Reference no: EM132539403
Question -
Q1) At December 31, 2018 Johnson Co. reports the following results for its calendar year:
Cash Sales $2,800,000
Credit Sales 6,675,000
Total Sales 9,475,000
In addition, its unadjusted trial balance includes the following items:
Accounts Receivable: $1,300,000 debit
Allowance for Doubtful Accounts 15,000 debit
Required -
a) Record the adjusting entry for this company to recognize bad debts under each of the following scenarios:
a. Bad debts are estimated to be 2% of credit sales
b. Bad debts are estimated to be 1% of total sales
c. An aging analysis estimates that 3% of year end Accounts Receivable are uncollectible
b) There must be a T-Account showing what the ending balance in the Allowance for Doubtful Accounts is on 12/31 using the facts in part 1a.

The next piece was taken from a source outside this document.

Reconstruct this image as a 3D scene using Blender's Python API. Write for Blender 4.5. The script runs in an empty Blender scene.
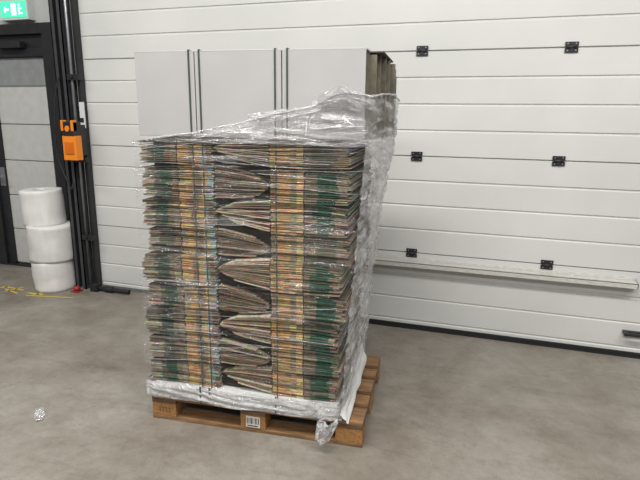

c) There must be a T-Account showing what the ending balance in the Allowance for Doubtful Accounts is on 12/31 using the facts in part 1c.
Q2) Hector Co. installs a new machine in its factory at the beginning of the year costing $50,000. The machines useful is 5 years with a zero salvage value. The machine is expected to produce $400,000 units over its life. During its first year it produced 98,500 units.
a. Compute the depreciation for the first year using the straight-line method of depreciating, the units of production method of depreciating, and the double declining method of depreciating
b. Record the depreciation entry for the first year for each method at 12/31
3) Rose Co. owns a machine that cost $200,000 and has accumulated depreciation of $100,000. Prepare the entry to record the disposal of the machine on January 1 under each of the following independent situations:
a. Rose Co. sold the machine for $100,000
b. Rose Co. sold the machine for $85,000
c. Rose Co. sold the machine for $135,000.